No, because if my consciousness continued unabated, I'd be aware of the pauses. Maybe my consciousness flickers in and out with the universe. I kinda think there'd be some fingerprint if that actually happened, but that's not relevant here.
You are still erecting a straw man.
No oneis saying that the consciousness continues
during the pause. (sorry for the bold shouting, but this has been said several times, and you keep going back to the same argument). Specifically, we say that you would
not have consciousness during the pause.
As for the speed floor, there's every reason to believe it exists. We know that the brain works at the current speed, and that it relies on rapid coordination of inputs, including its own outputs as inputs.
this is pure assertion, and it flies in the face of everything we know about computation. You are conflating things. The brain depends on "coordination of inputs", not "rapid coordination of inputs". Yes, the coordination needs to be timed relative to the pace of inputs, but again, we are postulating that the inputs are slowed down just as much as the brain. You have no evidence, nor reasoning, that slowing down both wouldn't work. Furthermore, we have an enormous body of evidence that it
would work, based both on computation, and the behavior of individual neurons in petri dishes. They have no concept of time - when the inputs reach a certain level they fire.
We also know that there's no consciousness when there's no activity.
Everyone here agrees with this.
And based on what we can deduce from how the brain is built, and the rather fuzzy nature of consciousness, it's just impossible to believe that one signal per second would be sufficient to maintain the effect.
Again, evidence. You are claiming something I have never seen claimed by any neuroscience practitioner (doctor, researcher, etc)
Although I freely admit that I don't know whereabouts the floor would be. Neither does anyone else right now, I suspect.
Fine, but we still need a reason to think such a floor would exist.
Too late. I just don't get your point here. We seem to agree.
Yes, we do. You keep trying to put a position on us that we don't hold, and then argue against it.
I don't know that a cog brain would work. I suspect it would not. How are you going to reproduce threshold sensitivity with cogs?

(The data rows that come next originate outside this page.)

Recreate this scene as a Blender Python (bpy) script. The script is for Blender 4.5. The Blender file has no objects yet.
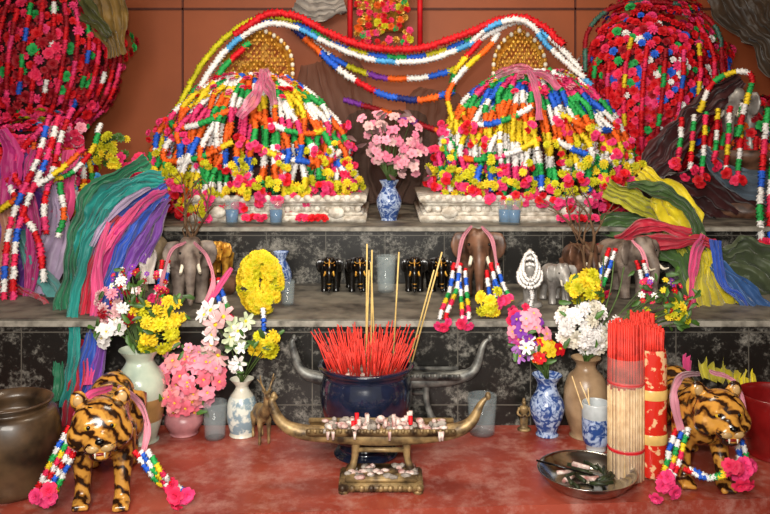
import bpy, bmesh, math, random
import numpy as np
from math import sin, cos, pi, radians, sqrt
from mathutils import Vector, noise
random.seed(11)
R = random.uniform
# ---------------------------------------------------------------- camera geometry / survey helpers (metres)
F, CD, H, HY = 800., 2.2, .811, 130.
Z1, Z2 = .294, .487
def K(Y): return (CD+Y)/F
def W(px, py, Y):
    k = K(Y); return np.array([(px-385)*k, Y, H-(py-HY)*k])
def X(px, Y): return (px-385)*K(Y)
def nrm(v):
    v = np.array(v, float); return v/max(1e-9, np.linalg.norm(v))
# ---------------------------------------------------------------- materials
def lin(h):
    h = h.lstrip('#'); c = [int(h[i:i+2], 16)/255 for i in (0, 2, 4)]
    return [x/12.92 if x <= .04045 else ((x+.055)/1.055)**2.4 for x in c]
MC = {}
def mat(name, hexc, rough=.5, metal=0., var=.18, scale=30., bump=0., trans=0., alpha=1., hex2=None, sheen=0., coat=0., spec=.5, contrast=(.35, .65), bscale=None):
    if name in MC: return MC[name]
    m = bpy.data.materials.new(name); m.use_nodes = True
    nt = m.node_tree; b = nt.nodes['Principled BSDF']
    c = lin(hexc)
    c2 = lin(hex2) if hex2 else [x*(1-var*1.6) for x in c]
    tc = nt.nodes.new('ShaderNodeTexCoord'); n = nt.nodes.new('ShaderNodeTexNoise')
    n.inputs['Scale'].default_value = scale; n.inputs['Detail'].default_value = 4
    r = nt.nodes.new('ShaderNodeValToRGB')
    r.color_ramp.elements[0].position = contrast[0]; r.color_ramp.elements[1].position = contrast[1]
    r.color_ramp.elements[0].color = (*c2, 1); r.color_ramp.elements[1].color = (*c, 1)
    nt.links.new(tc.outputs['Object'], n.inputs['Vector']); nt.links.new(n.outputs['Fac'], r.inputs['Fac'])
    nt.links.new(r.outputs['Color'], b.inputs['Base Color'])
    b.inputs['Roughness'].default_value = rough; b.inputs['Metallic'].default_value = metal
    b.inputs['Transmission Weight'].default_value = trans; b.inputs['Alpha'].default_value = alpha
    b.inputs['Sheen Weight'].default_value = sheen; b.inputs['Coat Weight'].default_value = coat
    b.inputs['Specular IOR Level'].default_value = spec
    if bump:
        bp = nt.nodes.new('ShaderNodeBump'); bp.inputs['Strength'].default_value = bump
        n2 = nt.nodes.new('ShaderNodeTexNoise'); n2.inputs['Scale'].default_value = bscale or scale*2
        nt.links.new(tc.outputs['Object'], n2.inputs['Vector'])
        nt.links.new(n2.outputs['Fac'], bp.inputs['Height']); nt.links.new(bp.outputs['Normal'], b.inputs['Normal'])
    MC[name] = m; return m
def plas(n, h, v=.2): return mat('plastic_'+n, h, rough=.6, var=v, scale=18, spec=.3)
RED = plas('red', '#dc1420'); PINK = plas('pink', '#f2305e'); HOT = plas('hotpink', '#f5407e'); LPINK = plas('lightpink', '#f7a0b4')
ORG = plas('orange', '#fa6a1c'); YEL = plas('yellow', '#f6d428'); YGR = plas('yellowgreen', '#d4cc1e'); GRN = plas('green', '#2cac54')
BLU = plas('blue', '#2a66dc'); LBL = plas('lightblue', '#58b0ec'); WHT = plas('white', '#f2eeea', .1); PUR = plas('purple', '#8a3cae')
DRED = plas('darkred', '#a01020'); DBL = plas('navy', '#1c2c78')
LEAF = mat('leaf', '#4a7428', .5, var=.4); STEM = mat('stem', '#4a6428', .6); TWIG = mat('twig', '#6e5138', .85, bump=.4, scale=60)
GOLD = mat('gold_paint', '#e6b044', .36, .35, hex2='#a0621e', scale=60, bump=.2)
BRASS = mat('old_bronze', '#a88c5e', .5, .35, hex2='#3e2e20', scale=35, bump=.4)
PEWT = mat('dusty_pewter', '#8a8a84', .5, .4, hex2='#2e2f30', scale=30, bump=.3)
WAX = mat('candle_wax', '#e0d0c6', .55, hex2='#9c6660', scale=60, bump=.3)
BLACKL = mat('black_lacquer', '#100d0b', .22, var=.5, scale=60)
DARK = mat('dark_core', '#2a1410', .8, hex2='#501418', scale=20)
GLASS = mat('clear_glass', '#b8c8cc', .04, alpha=.16, var=.02, spec=.9)
GREYEL = mat('carved_stone', '#8f8074', .6, hex2='#4a3c34', scale=25, bump=.4)
BRNEL = mat('carved_wood', '#7a5540', .45, hex2='#3a2418', scale=22, bump=.4)
SILV = mat('silver_grey', '#b8b4ae', .4, .3, hex2='#6a6460', scale=20)
IVORY = mat('ivory', '#efe6d0', .4)
WSTONE = mat('white_carved', '#e8e2d6', .6, hex2='#a89c8c', scale=40, bump=.3)
NAVYC = mat('navy_glaze', '#1a2238', .15, var=.3, coat=.6)
CELAD = mat('celadon', '#ccd6c0', .25, hex2='#a8b8a8', scale=14, coat=.4)
CREAM = mat('cream_ceramic', '#e2ddce', .25, hex2='#b9b7a6', scale=16, coat=.4)
TANC = mat('tan_ceramic', '#a88c6c', .35, hex2='#7f6448', scale=20)
PNKC = mat('pink_ceramic', '#c98a8c', .35, hex2='#9a6468', scale=16)
BRNP = mat('brown_pot', '#5c4630', .4, hex2='#221810', scale=14, bump=.3, coat=.3)
ASH = mat('ash', '#a49a90', .95, hex2='#6e645c', scale=60, bump=.6)
STKR = mat('incense_red', '#ea3a2c', .6, var=.25, scale=50); STKB = mat('incense_beige', '#ecd09c', .7, hex2='#cda76e', scale=50)
STKY = mat('incense_yellow', '#d8b870', .7)
BLK = mat('black_gloss', '#0a0808', .15); EYEW = mat('eye_amber', '#e8b830', .15)
def porcelain(name='blue_white_porcelain', sc=26):
    m = bpy.data.materials.new(name); m.use_nodes = True; nt = m.node_tree; b = nt.nodes['Principled BSDF']
    tc = nt.nodes.new('ShaderNodeTexCoord'); n = nt.nodes.new('ShaderNodeTexNoise'); n.inputs['Scale'].default_value = sc; n.inputs['Detail'].default_value = 4
    n.inputs['Distortion'].default_value = 1.5
    r = nt.nodes.new('ShaderNodeValToRGB'); e = r.color_ramp.elements
    e[0].position = .44; e[0].color = (*lin('#2c4884'), 1); e[1].position = .58; e[1].color = (*lin('#a8b8d4'), 1)
    nt.links.new(tc.outputs['Object'], n.inputs['Vector']); nt.links.new(n.outputs['Fac'], r.inputs['Fac']); nt.links.new(r.outputs['Color'], b.inputs['Base Color'])
    b.inputs['Roughness'].default_value = .2; return m
PORC = porcelain(sc=48)
def tigermat():
    m = bpy.data.materials.new('tiger_glaze'); m.use_nodes = True; nt = m.node_tree; b = nt.nodes['Principled BSDF']
    tc = nt.nodes.new('ShaderNodeTexCoord'); w = nt.nodes.new('ShaderNodeTexWave'); w.wave_type = 'BANDS'; w.bands_direction = 'DIAGONAL'
    w.inputs['Scale'].default_value = 14.; w.inputs['Distortion'].default_value = 6.; w.inputs['Detail'].default_value = 2; w.inputs['Detail Scale'].default_value = 2.5
    r = nt.nodes.new('ShaderNodeValToRGB'); e = r.color_ramp.elements
    e[0].position = .14; e[0].color = (*lin('#2a170c'), 1); e[1].position = .36; e[1].color = (*lin('#8a5822'), 1)
    x = e.new(.8); x.color = (*lin('#c88e3c'), 1)
    nt.links.new(tc.outputs['Object'], w.inputs['Vector']); nt.links.new(w.outputs['Fac'], r.inputs['Fac']); nt.links.new(r.outputs['Color'], b.inputs['Base Color'])
    b.inputs['Roughness'].default_value = .22; b.inputs['Coat Weight'].default_value = .4; return m
TIGER = tigermat()
def satin(n, h, a=1.): return mat('satin_'+n, h, rough=.5, var=.3, scale=7, sheen=.3, alpha=a, spec=.35, bump=.25, bscale=40)
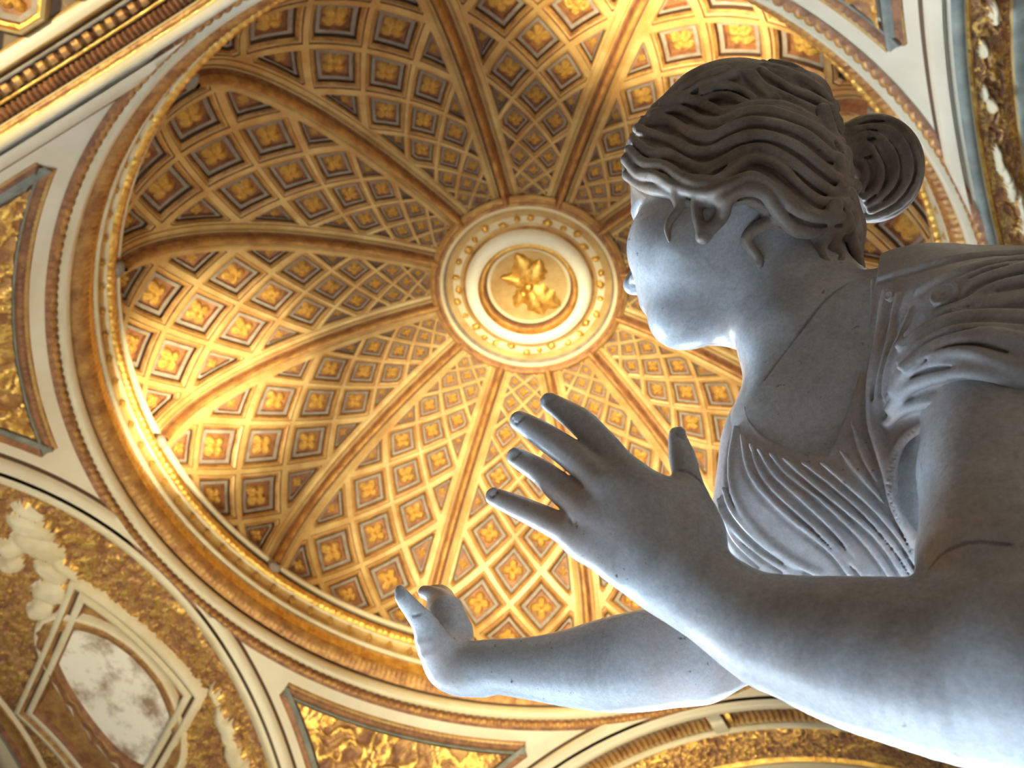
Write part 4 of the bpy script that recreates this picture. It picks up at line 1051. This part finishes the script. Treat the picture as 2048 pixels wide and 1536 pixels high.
# ------------------------------------------------------------------ build
origin = C2W(foot); origin = Vector((origin[0], origin[1], origin[2]))
statue = empty('marble_statue', origin)
tag(statue, 'pale marble statue of a woman with hair in a bun, both hands raised before her', 'statue')
def put(name, prims, lo, hi, h, m, sm=1):
    V, F = mesh_sdf(prims, lo, hi, h); V = smooth_mesh(V, F, sm)
    o = link(name, C2W(V) - np.array(origin), F[:, ::-1], m, statue)
    if name == 'body':
        f = np.zeros(len(V), np.float32)
        for c in cracks:
            lo_ = c.min(0) - .01; hi_ = c.max(0) + .01; j = np.nonzero(((V > lo_) & (V < hi_)).all(1))[0]
            if not len(j): continue
            d = np.full(len(j), 1e9)
            for q in c: d = np.minimum(d, ((V[j] - q) ** 2).sum(1))
            f[j] = np.maximum(f[j], np.clip(1.5 - np.sqrt(d) / .0012, 0, .6))
        at = o.data.attributes.new('old_join', 'FLOAT', 'POINT'); at.data.foreach_set('value', f)
    return o
FH = float(globals().get('HQ', 1.0))
body_o = put('body', BODY, (-.17, -.28, .36), (.62, .42, 1.06), .0015 * FH, SKIN, 2)
hair_o = put('hair', HAIR, (.07, -.42, .66), (.50, .02, 1.14), .0013 * FH, HAIRM, 1)
dress_o = put('dress', DRESS, (.10, -.16, .36), (.70, .46, 1.1), .0013 * FH, DRESSM, 1)
# lower dress: fluted skirt from waist to plinth
mb = MB(); nz_, na = 40, 160; G = np.zeros((na, nz_, 3)); e1 = np.cross(DOWN, [0, 0, 1.]); e1 /= np.linalg.norm(e1); e2 = np.cross(DOWN, e1)
waist = P3(2500, 1500, .56)
for j in range(nz_):
    t = j / (nz_ - 1); c = waist * (1 - t) ** 2 + 2 * t * (1 - t) * (hip + DOWN * .1) + t * t * foot; R0 = .085 + .13 * t ** .7
    for i in range(na):
        a = 2 * pi * i / na; rr = R0 * (1 + (.02 + .10 * t) * math.sin(a * 13 + 2 * math.sin(3 * t)) + .03 * math.sin(a * 5))
        G[i, j] = c + e1 * rr * math.cos(a) + e2 * rr * math.sin(a)
mb.grid(C2W(G) - np.array(origin), 0, True)
bot = [tuple(C2W(G[i, -1]) - np.array(origin)) for i in range(na)]; mb.add(bot, [tuple(range(na))], 0)
mb.build('skirt', [DRESSM], statue)
# brooch and pins on the sleeve
def brooch(u, v, rpx, name, lab=None):
    p = raycast(dbase, [(u, v)], .5, .95)[0]; r = rpx * p[2] / FPX; q1 = raycast(dbase, [(u + 8, v)], .5, .95)[0]; q2 = raycast(dbase, [(u, v + 8)], .5, .95)[0]
    n = np.cross(q1 - p, q2 - p); n /= np.linalg.norm(n); n = n if n[2] < 0 else -n; x = q1 - p; x -= n * (x @ n); x /= np.linalg.norm(x); y = np.cross(n, x)
    p = p - p / np.linalg.norm(p) * .0055; mb = MB(); prof = [(1.0, -1.2), (1.0, .25), (.92, .42), (.78, .44), (.72, .30), (.62, .26), (.3, .30), (.16, .32), (.14, .12), (.0, .1)]; G = np.zeros((28, len(prof), 3))
    for i in range(28):
        a = 2 * pi * i / 28
        for j, (rr, hh) in enumerate(prof): G[i, j] = p + n * hh * r * .8 + (x * math.cos(a) * 1.0 + y * math.sin(a) * 1.1) * rr * r
    mb.grid(C2W(G) - np.array(origin), 0, True); o = mb.build(name, [DRESSM], dress_o); return o
brooch(1890, 590, 27, 'brooch'); brooch(1778, 592, 9, 'sleeve_button'); brooch(1914, 618, 10, 'sleeve_button')
# plinth
pz = origin.z; PM = mat('grey_stone_plinth', (.40, .38, .36), .5, col2=(.28, .26, .25), scale=3)
mb = MB()
for (hw, z0_, z1_) in ((.36, 0, .10), (.33, .10, .14), (.29, .14, pz - .12), (.32, pz - .12, pz - .07), (.35, pz - .07, pz)):
    V_, F_ = boxv(origin.x - hw, origin.x + hw, origin.y - hw, origin.y + hw, z0_, z1_); mb.add(V_, F_)
pl = mb.build('plinth', [PM], None, False); tag(pl, 'square grey stone plinth carrying the marble statue', 'plinth')
# ================================================================== light
def area(name, loc, target, size, power, col, sy=None, spread=None):
    l = bpy.data.lights.new(name, 'AREA'); l.energy = power; l.color = col; l.size = size
    if sy: l.shape = 'RECTANGLE'; l.size_y = sy
    if spread: l.spread = spread
    o = bpy.data.objects.new(name, l); COL.objects.link(o); o.location = loc
    o.rotation_euler = (Vector(target) - Vector(loc)).to_track_quat('-Z', 'Y').to_euler(); return o
def spot(name, loc, target, power, col, angle=70, blend=.8, rad=.08):
    l = bpy.data.lights.new(name, 'SPOT'); l.energy = power; l.color = col; l.spot_size = math.radians(angle); l.spot_blend = blend; l.shadow_soft_size = rad
    o = bpy.data.objects.new(name, l); COL.objects.link(o); o.location = loc
    o.rotation_euler = (Vector(target) - Vector(loc)).to_track_quat('-Z', 'Y').to_euler(); return o
DAY = (.64, .82, 1.0); WARM = (1.0, .90, .56)
def dp(az, t, h=0): return dome_pt(np.array([float(az)]), np.array([float(t)]), h)[0]
area('daylight', (0, -D0 - .3, 2.8), (-1.6, 0, 1.6), 5.2, 520, DAY, 5.0, math.radians(66))
area('daylight', (D0 + .3, 0, 2.8), (-1, 2.0, 1.8), 5.2, 1900, DAY, 5.0, math.radians(66))
spot('bounce_spot', (D0 - .1, .4, 4.9), (-.8, 1.3, 0), 64000, DAY, 25, .25, .3)  # added spot on the pale floor disc, bounces light onto the chest
def rim(az, r=.93, z=.03): return W((r * math.cos(math.radians(az)), r * math.sin(math.radians(az)), z))
# lamps standing on the cornice ledge throw light across and up into the shell
spot('cornice_lamp', rim(16, .62, .0), dp(18, 20), 950, WARM, 80, 1, .15)
spot('cornice_lamp', rim(138, .66, .0), dp(138, 22), 1200, WARM, 80, 1, .15)
spot('cornice_lamp', rim(110, .5, -.3), dp(286, 42), 4200, WARM, 72, 1, .15)
# added unseen fill spots that brighten the arch soffits
spot('soffit_fill', W((.3, 1.45, -.55)), W((.3, 1.16, 0)), 500, WARM, 110, 1, .1)
spot('soffit_fill', W((.3, -1.45, -.75)), W((.3, -1.25, 0)), 480, WARM, 120, 1, .1)
spot('soffit_fill', W((1.5, .3, -.9)), W((1.35, 0.1, 0)), 120, WARM, 120, 1, .1)
spot('pendentive_fill', W((.35, -.30, -1.05)), W((.80, -.55, 0)), 800, WARM, 115, 1, .15)  # added unseen fill for the pendentives and the pale ring bands
spot('pendentive_fill', W((.45, .35, -1.05)), W((.95, .6, 0)), 350, WARM, 100, 1, .15)
w = bpy.data.worlds.new('world'); sc.world = w; w.use_nodes = True
w.node_tree.nodes['Background'].inputs['Color'].default_value = (.75, .86, 1, 1); w.node_tree.nodes['Background'].inputs['Strength'].default_value = .6
sc.view_settings.view_transform = 'Standard'; sc.view_settings.look = 'None'; sc.view_settings.gamma = 1; sc.view_settings.use_curve_mapping = False
sc.view_settings.exposure = -.3
sc.cycles.max_bounces = 6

Study Turing machines. Seriously, it's a trivial problem computationally.
The pencil brain is sheer lunacy.
Yet it is computationally equivalent.
Doing the equations on paper is, as I've pointed out numerous times, removing the hardware.
But you are wrong. Pencil and paper are hardware, just a different form.
When you get down to it, the brain is nothing but hardware. It's all physical reaction.
Yup, which is why we see no reason why substituting one form of hardware for another suddenly means there is no consciousness.
That is lunacy.
I can sit down and, theoretically, if I had some life-extending drug that gave me the time, describe on paper every chemical process that occurred in John Doe's brain in his life.
Yet this does not constitute a pencil-and-paper brain.
Why? Because what's happening in the real world is that I am sitting at a table moving a pencil.
It doesn't matter that the symbols on the paper represent (to me) the chemical reactions in John's brain. The fact remains that they are not, in reality, those reactions.
No chemical reactions are happening. No sort of brain is operating, on any sort of substrate.
You are just making all that up. Note that
exactly the same argument is made by dualists about the human brain - "it doesn't matter that the symbols in the chemicals represent the thoughts in the brain. The fact remains they are not, in reality, those reactions" Not convincing, is it. And, again, you are conflating things. We are not saying the pencil symbols are the thoughts in
John's brain, that are the thoughts in the pencil brain. John thinks chemical based thought. Silicon thinks silicon based thoughts. Pencil brains think pencil based thoughts.
Pen/paper is entirely different, for the reason I just described.
And as I pointed out, you are arguing a point no one holds. The pencil brain thinks the pencil brain thoughts, not John's. Just like my brain does not think your thoughts. If you structured my brain to be exactly like yours, and fed the inputs from your body into my brain, our two brains would think exactly the same thing at the same time. yet no one would claim the thougts in my brain are
yours, just that they are the same. They are real, they are thoughts, and there is consciousness. In this case, we'd have two identical consciousnesses.
Tease apart your argument, and you'll see you're holding a dualist position. "The thoughts aren't the symbols in the brain" - that's dualist.